A gadfly hopes to end a battle in Mt. Holly

Mayor-elect Richard Dow hope to close the fight over Mount Holly Gardens with fair payment to residents who have refused to move to make way for new building.
Mayor-elect Richard Dow hope to close the fight over Mount Holly Gardens with fair payment to residents who have refused to move to make way for new building. (ED HILLE / Staff Photographer)

As mayor, Richard Dow hopes to end bitter litigation over eminent domain.

Posted: January 03, 2013

For nearly two decades, Richard Dow was dismissed as a gadfly when he peppered veteran Mount Holly Council members with questions on how they conducted the township's business.

The feisty Brooklyn, N.Y., native, who by day wears a Verizon hard hat and detects leaks in telephone cables, said he believed local officials were mismanaging the affairs of the blue-collar Burlington County community - especially when they took preliminary steps to seize houses by eminent domain in the Gardens section.

That was before Dow inherited the 10-year-old legal fight, Mount Holly Citizens in Action v. Mount Holly, a case that the U.S. Supreme Court is considering whether to accept.

Scheduled to be sworn in as mayor Tuesday, two years after first winning a council seat, Dow is now in a position to end the litigation, which has stirred up a multitude of thorny issues - eminent domain, racial discrimination, unintended segregation, and a municipality's ability to redevelop a blighted area.

"It's such a quagmire," Dow, 48, said of the legal battle that erupted when the township decided it would demolish Mount Holly Gardens' 329 rowhouses - most of them occupied by low-income minority residents - and let a developer build market-rate single-family houses and townhouses.

"I want to negotiate with the homeowners down there," Dow said, referring to about 35 who have refused to move. "Eminent domain is not there to take a house to build a house. It's there for the greater good, to build a bridge or a highway."

Dow was elected to the five-member council in November 2010 as a political newcomer and spent the next two years as a minority voice that he said was ignored. Three newcomers allied with him won seats in the next two elections, giving the group the votes they need to change the town's course and end the costs of litigation.

So far the town has spent more than $1 million in legal fees.

M. James Maley Jr., the township's special counsel, has said that the residents were unreasonable and that talks would not be fruitful. Maley, who is also mayor of Collingswood, could not be reached for comment.

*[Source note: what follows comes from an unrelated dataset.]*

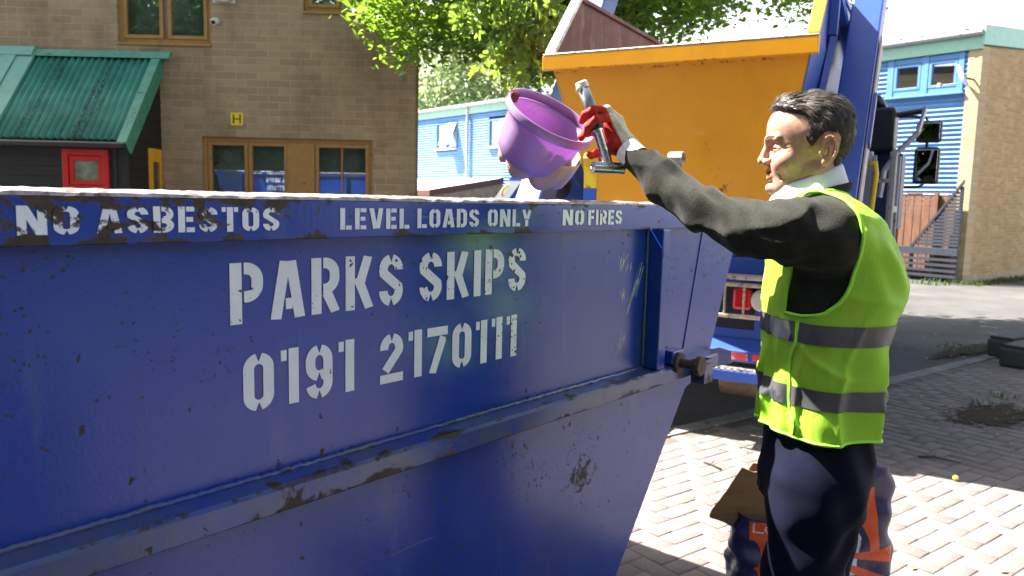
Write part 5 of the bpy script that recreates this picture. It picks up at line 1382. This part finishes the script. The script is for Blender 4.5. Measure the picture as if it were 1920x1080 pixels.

The redevelopment plan called for all the rowhouses to be demolished, and the previous council moved forward with it as a way to remove blight and crime from the Gardens. Several landlords and others took buyout and tenants moved away.

Dow argued that many of the homeowners had lived there for decades and were law-abiding citizens. They had paid off their mortgages and could not afford to move out with the $50,000, on average, that the town was offering.

South Jersey Legal Services filed a lawsuit on the homeowners' behalf, alleging that their civil rights were violated and that the town's action amounted to racial discrimination.

The U.S. Court of Appeals for the Third Circuit in Philadelphia in 2011 ordered a trial to find out whether the town should rehabilitate the remaining houses, offer affordable new ones, or take other steps rather than displacing the residents. The council appealed the decision.

Dow, who is white, said he became especially concerned when the U.S. Department of Justice filed a brief suggesting the relocation of the Gardens' residents might violate fair housing laws because it resulted in unintentional racial segregation.

The Gardens had the greatest concentration of minorities in the town, and many of the residents could not find other affordable homes elsewhere in the community.

Maley, however, appealed to the U.S. Supreme Court, arguing that municipalities have the right to redevelop blighted areas and that the statistical analysis purporting to show the impact on minorities was faulty.

Dow hopes to avoid further litigation if both sides can have a "good-faith" discussion and settle. He wants to offer residents replacement homes in the Gardens, or some other alternative to being pushed out of the township.

"They should get a house for a house," he said, suggesting that comparable units could be built on Joseph's Place, on the edge of the tract.

Olga Pomar, a lawyer with Legal Services, which represents homeowners, said the idea had not been proposed before. "The town has insisted that all of the homes come down first," she said. "It sounds good conceptually."

Pomar said she looked forward to working with the new council.

As for the appeal to the high court, Dow said, "We can't bail out of it," saying Legal Services had asked for "reparations" for those who were displaced and adding that that could cost the township too much money.

"We have to find a sweet spot that's fair to the residents there and the residents of Mount Holly," he said.

Pomar said that while Legal Services was looking for damages for some who had moved, "my anticipation is if clients got replacement homes, they wouldn't seek further damages."